The Guild also negotitated an increase to the Cash Pension Supplement, from $210 per year of service to $225 per year for up to 30 years – an increase from $6,300 to $6,750 – and increased the Pre-Age-65 annual supplement from $3,500 to $4000. The Guild also was able to negotiate a written guarantee that VRIP retirement benefits for those who accept it will not be reduced in the future.
In the end, the Guild did not sign onto the final result because The Post refused to increase the lump-sum amount. However, all the Guild-negotiated improvements will be included in the packets distributed to eligible employees. Here are the main features of the buyout:
1. One-hundred-four News and Commercial employees in specific full- and part-time positions will receive offers;
2. These employees will be 50 years old by Dec. 31 and have at least five years of service;
3. The retirement cash-incentive is equal to one-half of annual salary to one-and-a-half years of annual salary, depending on years of service;
4. Early retirement benefits will be increased by adding five years to the employee's age (e.g. an employee who is 60 will receive the benefits normally paid at age 65);
5. Cash pension supplement increased to $225 per year of service up to 30 years;
6. Pre-Age-65 health benefit supplement increased to $4,000 per year;
Congratulations if you are one of the people who will be able to take advantage of this offer after long years of dedicated service. You deserve it!

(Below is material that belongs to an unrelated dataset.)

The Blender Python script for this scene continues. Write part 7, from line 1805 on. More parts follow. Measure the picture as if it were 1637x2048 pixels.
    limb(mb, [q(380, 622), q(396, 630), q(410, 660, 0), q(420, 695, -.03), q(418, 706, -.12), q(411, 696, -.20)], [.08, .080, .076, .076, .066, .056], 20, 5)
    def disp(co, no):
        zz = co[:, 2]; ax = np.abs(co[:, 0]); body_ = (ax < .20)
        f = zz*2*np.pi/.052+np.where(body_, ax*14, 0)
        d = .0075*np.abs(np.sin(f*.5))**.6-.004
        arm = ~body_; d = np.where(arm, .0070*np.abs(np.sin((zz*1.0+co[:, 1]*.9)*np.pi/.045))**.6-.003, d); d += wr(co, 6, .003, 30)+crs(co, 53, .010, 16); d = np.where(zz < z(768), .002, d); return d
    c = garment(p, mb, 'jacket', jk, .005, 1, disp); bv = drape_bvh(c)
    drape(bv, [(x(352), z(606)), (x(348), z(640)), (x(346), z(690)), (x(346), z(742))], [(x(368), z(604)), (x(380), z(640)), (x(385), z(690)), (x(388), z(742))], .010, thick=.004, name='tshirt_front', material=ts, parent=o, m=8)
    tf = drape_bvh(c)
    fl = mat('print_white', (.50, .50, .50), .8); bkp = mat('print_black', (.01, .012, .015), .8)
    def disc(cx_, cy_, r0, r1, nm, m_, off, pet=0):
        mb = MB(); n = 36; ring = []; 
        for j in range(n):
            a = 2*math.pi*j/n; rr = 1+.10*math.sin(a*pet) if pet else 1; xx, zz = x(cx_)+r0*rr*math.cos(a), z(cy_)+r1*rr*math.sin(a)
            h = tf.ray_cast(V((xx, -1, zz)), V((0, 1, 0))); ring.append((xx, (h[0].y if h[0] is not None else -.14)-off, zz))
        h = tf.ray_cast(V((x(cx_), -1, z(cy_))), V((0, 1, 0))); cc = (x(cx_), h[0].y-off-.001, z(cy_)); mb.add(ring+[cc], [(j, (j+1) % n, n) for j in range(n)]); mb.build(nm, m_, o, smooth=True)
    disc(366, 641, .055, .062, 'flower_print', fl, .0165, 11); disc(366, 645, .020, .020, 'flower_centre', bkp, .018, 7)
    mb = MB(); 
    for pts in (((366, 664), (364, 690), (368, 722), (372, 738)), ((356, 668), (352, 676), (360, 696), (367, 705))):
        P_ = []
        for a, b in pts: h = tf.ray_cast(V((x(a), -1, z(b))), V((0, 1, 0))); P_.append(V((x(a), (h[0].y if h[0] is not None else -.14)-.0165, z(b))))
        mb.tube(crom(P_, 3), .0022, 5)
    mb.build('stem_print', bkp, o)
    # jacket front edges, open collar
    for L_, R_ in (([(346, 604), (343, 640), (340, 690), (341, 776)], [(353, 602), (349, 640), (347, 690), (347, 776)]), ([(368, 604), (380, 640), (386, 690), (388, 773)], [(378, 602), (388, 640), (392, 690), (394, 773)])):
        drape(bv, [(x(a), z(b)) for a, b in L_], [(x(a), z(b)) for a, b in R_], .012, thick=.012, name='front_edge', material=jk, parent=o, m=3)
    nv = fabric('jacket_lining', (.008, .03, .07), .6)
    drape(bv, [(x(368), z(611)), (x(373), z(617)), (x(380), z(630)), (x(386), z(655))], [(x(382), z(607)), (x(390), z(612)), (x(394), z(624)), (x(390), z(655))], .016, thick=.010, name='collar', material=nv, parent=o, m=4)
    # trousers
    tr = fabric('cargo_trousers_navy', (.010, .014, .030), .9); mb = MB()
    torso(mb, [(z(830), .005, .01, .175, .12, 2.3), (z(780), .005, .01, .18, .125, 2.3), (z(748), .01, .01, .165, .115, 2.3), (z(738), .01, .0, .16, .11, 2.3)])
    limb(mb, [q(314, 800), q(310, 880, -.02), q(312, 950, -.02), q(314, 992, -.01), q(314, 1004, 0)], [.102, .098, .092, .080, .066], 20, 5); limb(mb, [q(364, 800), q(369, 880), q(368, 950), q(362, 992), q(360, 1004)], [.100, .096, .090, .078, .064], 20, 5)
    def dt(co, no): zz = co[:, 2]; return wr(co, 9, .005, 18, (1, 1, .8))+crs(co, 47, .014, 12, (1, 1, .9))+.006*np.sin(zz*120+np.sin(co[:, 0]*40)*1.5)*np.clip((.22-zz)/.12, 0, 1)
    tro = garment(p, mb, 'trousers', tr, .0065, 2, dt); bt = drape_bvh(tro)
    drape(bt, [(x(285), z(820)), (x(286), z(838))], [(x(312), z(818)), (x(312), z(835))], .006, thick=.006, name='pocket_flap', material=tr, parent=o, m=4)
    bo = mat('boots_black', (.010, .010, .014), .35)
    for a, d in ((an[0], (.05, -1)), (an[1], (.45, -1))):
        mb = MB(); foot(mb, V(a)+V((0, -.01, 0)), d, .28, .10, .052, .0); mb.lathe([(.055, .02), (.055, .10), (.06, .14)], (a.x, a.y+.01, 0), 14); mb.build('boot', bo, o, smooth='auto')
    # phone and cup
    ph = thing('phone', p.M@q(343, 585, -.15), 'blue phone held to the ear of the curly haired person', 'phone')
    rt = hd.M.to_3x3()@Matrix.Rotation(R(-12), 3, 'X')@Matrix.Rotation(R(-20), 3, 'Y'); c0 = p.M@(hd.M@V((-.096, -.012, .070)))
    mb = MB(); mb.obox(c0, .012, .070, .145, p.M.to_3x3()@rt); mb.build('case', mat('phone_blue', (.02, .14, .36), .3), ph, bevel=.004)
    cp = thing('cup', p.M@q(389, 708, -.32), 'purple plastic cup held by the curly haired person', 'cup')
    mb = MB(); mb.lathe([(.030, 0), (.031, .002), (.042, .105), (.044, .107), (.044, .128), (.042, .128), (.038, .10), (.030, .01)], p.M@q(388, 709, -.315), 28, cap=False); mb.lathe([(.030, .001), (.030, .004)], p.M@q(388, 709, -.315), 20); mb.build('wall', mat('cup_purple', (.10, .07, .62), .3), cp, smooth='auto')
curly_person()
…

Separate Program for Jobs Being Eliminated
The same Guild committee that negotiated VRIP improvements bargained with the Post over the "Separation Incentive Program" for jobs that are being contracted out or otherwise eliminated: Guild-covered employees in the Consumer-to-Consumer and Jobs Business Development Call Centers, Jobs Business Development Inside Major Accounts Team, and Jobs Major Accounts Unit. Affected employees include some who do not meet the age and years-of-service requirements of the VRIP.
The Guild contract bars the Post from laying off employees as a direct result of contracting out. The Guild was able to improve the lump-sum payment amount in each payment category: Up to four years of service from $2,500 to $3,700; five-to-nine-years from $5,000 to $6,700; 10-19 years of service from $7,500 to $9,700; and 20 years or more from $10,000 to $15,700.
Employees would receive these amounts in addition to the Guild-Post Contract severance pay amount of one week’s pay for every six months of employment. COBRA health-insurance benefits would be covered for up to nine months by the federal government’s economic recovery program, which includes 65 percent of COBRA premiums for up to nine months.
Employees not eligible for this federal payment will receive 65 percent of COBRA premiums from the Post for either six months (if less than 20 years of service) or nine months (more than 20 years).